Data extract:
──────

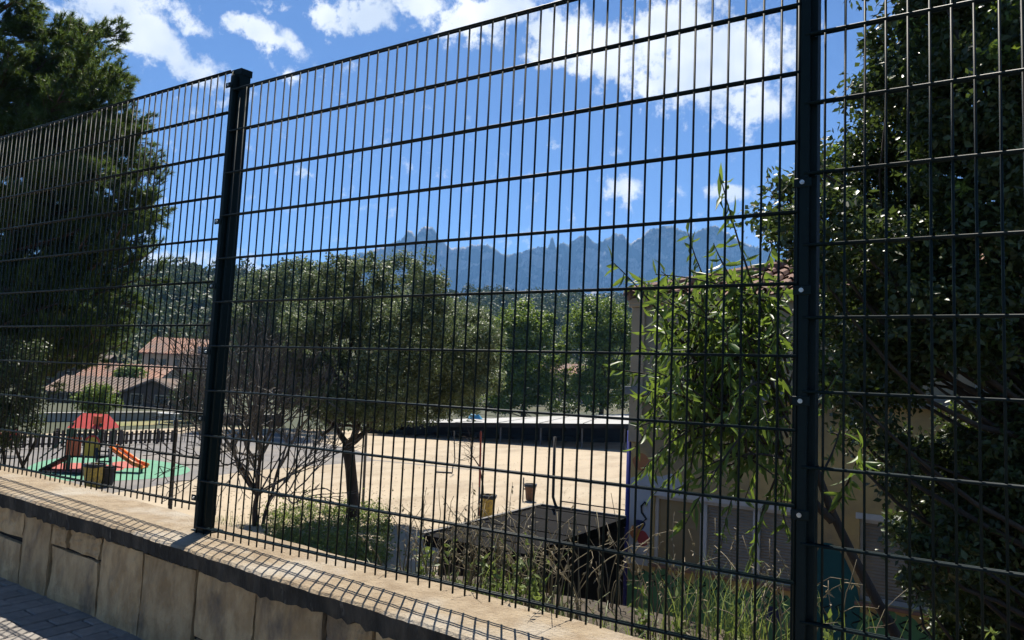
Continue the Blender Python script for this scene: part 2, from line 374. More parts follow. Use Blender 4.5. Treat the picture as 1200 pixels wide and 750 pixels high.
struct(MB().sheet([tuple(p) for p in lane]).build('path', MT['asphalt'], origin=(0, 0, GZ)))
dr = [(430, 538.5), (520, 547), (620, 557), (740, 572), (860, 590)]
mb = MB()
for a, b in zip(dr[:-1], dr[1:]):
    A = gz(*a, .006); B = gz(*b, .006); s = np.cross(unit(B-A), ZU)*.16; mb.sheet([A-s, B-s, B+s, A+s])
struct(mb.build('drain_strip', MT['asphalt'], origin=(0, 0, GZ)))
def oval(cx, cy, rx, ry, up, n=40, wob=.06):
    P = []
    for i in range(n):
        t = 2*math.pi*i/n; k = 1+wob*math.sin(3*t+1); P.append(tuple(gz(cx+rx*k*math.cos(t), cy+ry*k*math.sin(t), up)))
    return P
struct(MB().sheet(oval(122, 550, 96, 14.5, .010)).build('playground_surface', MT['rubber_green'], origin=(0, 0, GZ)))
o = struct(MB().sheet(oval(95, 549, 48, 6.0, .015)).build('red_safety_surface', MT['rubber_red'], origin=(0, 0, GZ)))
o = struct(MB().sheet(oval(150, 545, 24, 4.0, .015)).build('red_safety_surface', MT['rubber_red'], origin=(0, 0, GZ)))
gs = [gz(130, 500, .004), gz(225, 496, .004), gz(225, 492.5, .004), gz(130, 495, .004)]
struct(MB().sheet([tuple(p) for p in gs]).build('grass_strip', MT['grassground'], origin=(0, 0, GZ)))

# earth bank behind the street wall
CS = -0.034                                                    # the street falls to the right
def cz(X): return -0.028+CS*X                                  # top of the coping
mb = MB(); xs = np.linspace(-16, 9, 101); prof = []
for X in xs:
    s = min(1, max(0, (X-.3)/.5))
    ys = [.17, .24, .30+.55*s, .9+.4*s, 1.6+.6*s, 2.6+.6*s, 3.4+.4*s]
    zs = [cz(X)-.25, cz(X)-.10-.3*(1-s), cz(X)-.13-.55*(1-s), cz(X)-.55-.8*(1-s), -1.9-.5*(1-s), GZ+.25, GZ-.04]
    prof.append([(X, y, z+rng.normal(0, .025)*(k > 1)) for k, (y, z) in enumerate(zip(ys, zs))])
nv = len(prof[0])
mb.add([p for r in prof for p in r], [(i*nv+j, (i+1)*nv+j, (i+1)*nv+j+1, i*nv+j+1) for i in range(len(xs)-1) for j in range(nv-1)])
struct(mb.build('earth_bank', MT['soil'], origin=(0, 0, GZ)))

# pavement of small blocks
PVS = -0.03
def pz(X): return -0.453+PVS*(X+.5)
struct(MB().sheet([(-16, -.12, pz(-16)-.03), (9, -.12, pz(9)-.03), (9, -9, pz(9)-.03), (-16, -9, pz(-16)-.03)]).build('pavement', MT['joint'], origin=(0, 0, pz(0)-.03)))
pav = bpy.data.objects['pavement']
bmx = MB().box((0, 0, 0), (.094, .194, .06)).build('paver_block', MT['paver'], origin=(0, 0, 0), bevel=.005, seg=1)
pme = bmx.data; bpy.data.objects.remove(bmx)
near = []; far = []
for i in range(-60, 60):
    for j in range(17):
        X = i*.1+.05; Y = -.19-j*.2+(.1 if i % 2 else 0)
        if Y > -.05: continue
        (near if (-2.3 < X < .55 and Y > -1.15) else far).append((X, Y))
near.sort(key=lambda q: (q[0]+.9)**2+(q[1]+.4)**2)
far += near[300:]
for X, Y in near[:300]:
    o = link('paver', pme, pav, (X, Y, pz(X)-.032+rng.normal(0, .0016))); o.rotation_euler = (rng.normal(0, .006), math.atan(-PVS)+rng.normal(0, .006), rng.normal(0, .008))
mb = MB()
for X, Y in far: mb.box((X, Y, pz(X)-.032+rng.normal(0, .0015)), (.094, .194, .06))
tag(mb.build('pavers', MT['paver'], pav), kind='stuff')

# ================================================================== STREET WALL
wall = thing('retaining_wall', (0, -.05, -.6), 'low street wall of upright sandstone slabs under a stained concrete coping', 'wall')
mb = MB(); X0, X1 = -16, 9
mb.add([(X, y, z) for X in (X0, X1) for (y, z) in ((-.118, cz(X)-.085), (.16, cz(X)-.085), (.16, -3.9), (-.118, -3.9))], [(0, 1, 5, 4), (1, 2, 6, 5), (3, 0, 4, 7), (0, 3, 2, 1), (4, 5, 6, 7), (2, 3, 7, 6)])
mb.build('wall_core', MT['mortar'], wall)
# coping with a worn, uneven front arris
xs = np.concatenate([np.linspace(-16, -3, 60), np.linspace(-2.95, 4, 260), np.linspace(4.05, 9, 40)])
rows = []
ph = rng.uniform(0, 6, 5)
def wob(x, a): return a*(math.sin(x*3.1+ph[0])+.6*math.sin(x*8.7+ph[1])+.5*math.sin(x*19+ph[2]))
for X in xs:
    z = cz(X); ff = -.192+wob(X, .0045)+rng.normal(0, .0022); lo = .075+wob(X+7, .0035)+rng.normal(0, .005)
    rows.append([(X, .17, z-.09), (X, .205+wob(X+3, .006), z-.07), (X, .203+wob(X+3, .006), z-.004), (X, .10, z+rng.normal(0, .0008)), (X, 0, z+rng.normal(0, .0008)), (X, -.10, z+rng.normal(0, .0008)),
                 (X, ff+.012, z-.001), (X, ff, z-.010), (X, ff+.004+rng.normal(0, .002), z-.5*lo), (X, ff+.006, z-lo), (X, -.11, z-lo-.004)])
nv = len(rows[0]); cop = MB().add([p for r in rows for p in r], [(i*nv+j, (i+1)*nv+j, (i+1)*nv+j+1, i*nv+j+1) for i in range(len(xs)-1) for j in range(nv-1)])
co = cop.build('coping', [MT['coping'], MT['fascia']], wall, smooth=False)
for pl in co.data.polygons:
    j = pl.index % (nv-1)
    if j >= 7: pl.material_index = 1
# slabs: joints measured along the wall
J = [-2.62, -2.2, -1.86, -1.5, -1.19, -.915, -.485, -.15, .218, .585, .95, 1.18, 1.55, 1.95, 2.3, 2.75, 3.1, 3.6, 4.1, 4.6, 5.2]
splits = {3: [.40], 5: [(.30, -.757)], 8: [.72], 1: [.5], 10: [.45], 13: [(.4, 2.1)], 16: [.6]}
def slab(xa, xb, ta, tb, Xa=None):
    g = .0075; P = []
    for (x, t) in ((xa+g, tb), (xb-g, tb), (xb-g, ta), (xa+g, ta)):
        zt = cz(x)-.083; zb = pz(x)-.02; z = zt+(zb-zt)*t
        z += -g if t == ta else g
        P.append(np.array([x+rng.normal(0, .004), -.125+.003*rng.normal(), z+rng.normal(0, .004)]))
    P[0][1] = P[1][1] = P[2][1] = P[3][1] = -.10
    m = MB(); off = -.045+rng.normal(0, .0022); nx, nz = 7, 7
    grid = []
    for a in range(nz):
        for b in range(nx):
            s = b/(nx-1); t = a/(nz-1); q = (P[0]*(1-s)+P[1]*s)*(1-t)+(P[3]*(1-s)+P[2]*s)*t
            e = min(s, 1-s, t, 1-t); q = q+np.array([rng.normal(0, .0015)*(e > 0), off*(1 if e > 0 else .86)+rng.normal(0, .003), rng.normal(0, .001)]); grid.append(q)
    fc = [(a*nx+b, a*nx+b+1, (a+1)*nx+b+1, (a+1)*nx+b) for a in range(nz-1) for b in range(nx-1)]
    ring = [b for b in range(nx)]+[a*nx+nx-1 for a in range(1, nz)]+[(nz-1)*nx+b for b in range(nx-2, -1, -1)]+[a*nx for a in range(nz-2, 0, -1)]
    back = []
    for k in ring: back.append(np.array([grid[k][0], -.09, grid[k][2]]))
    n0 = len(grid); m.add(grid+back, fc+[(ring[k], ring[(k+1) % len(ring)], n0+(k+1) % len(ring), n0+k) for k in range(len(ring))])
    m.build('stone_slab', MT['stone'], wall, origin=(sum(p[0] for p in P)/4, -.1, sum(p[2] for p in P)/4))
for i in range(len(J)-1):
    xa, xb = J[i], J[i+1]
    if i not in splits: slab(xa, xb, 0, 1); continue
    s = splits[i][0]
    if isinstance(s, tuple):
        slab(xa, s[1], 0, s[0]); slab(s[1], xb, 0, s[0]); slab(xa, xb, s[0], 1)
    else: slab(xa, xb, 0, s); slab(xa, xb, s, 1)

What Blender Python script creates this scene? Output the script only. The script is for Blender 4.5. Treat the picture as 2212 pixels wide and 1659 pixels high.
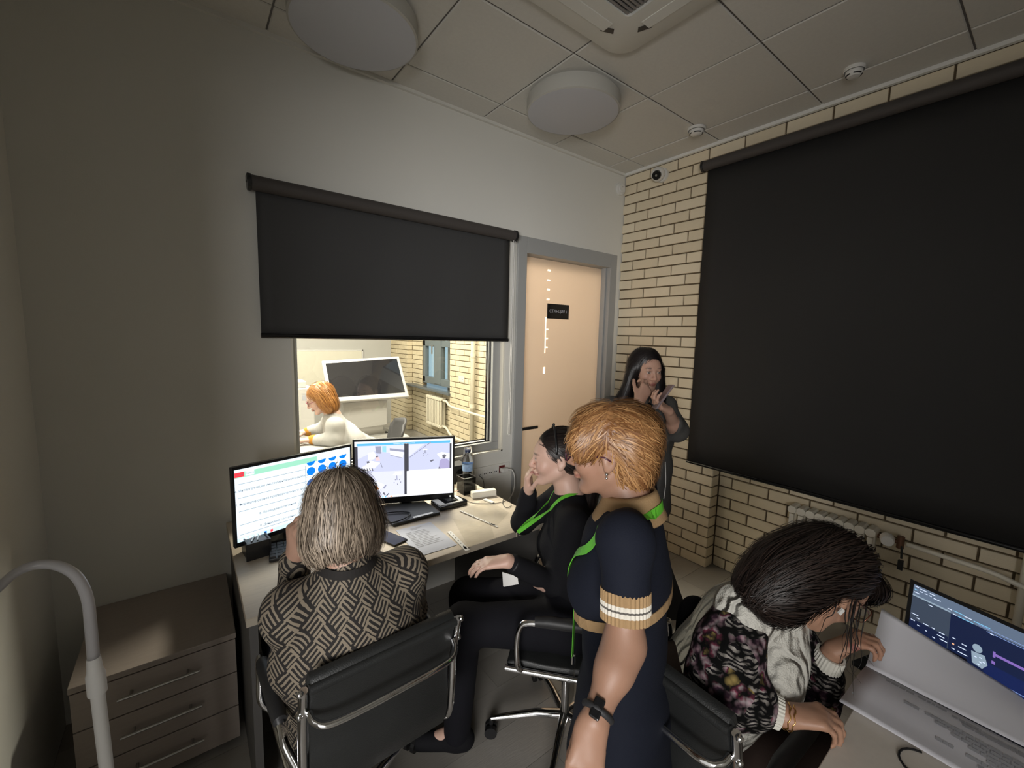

──────

What this task involves:
Within the listing above, give again exactly every line from the line with "MT['fascia']], wall, smooth=False)" through the line with "j = pl.index % (nv-1)", both included, and no other line.

Exercise result:
co = cop.build('coping', [MT['coping'], MT['fascia']], wall, smooth=False)
for pl in co.data.polygons:
    j = pl.index % (nv-1)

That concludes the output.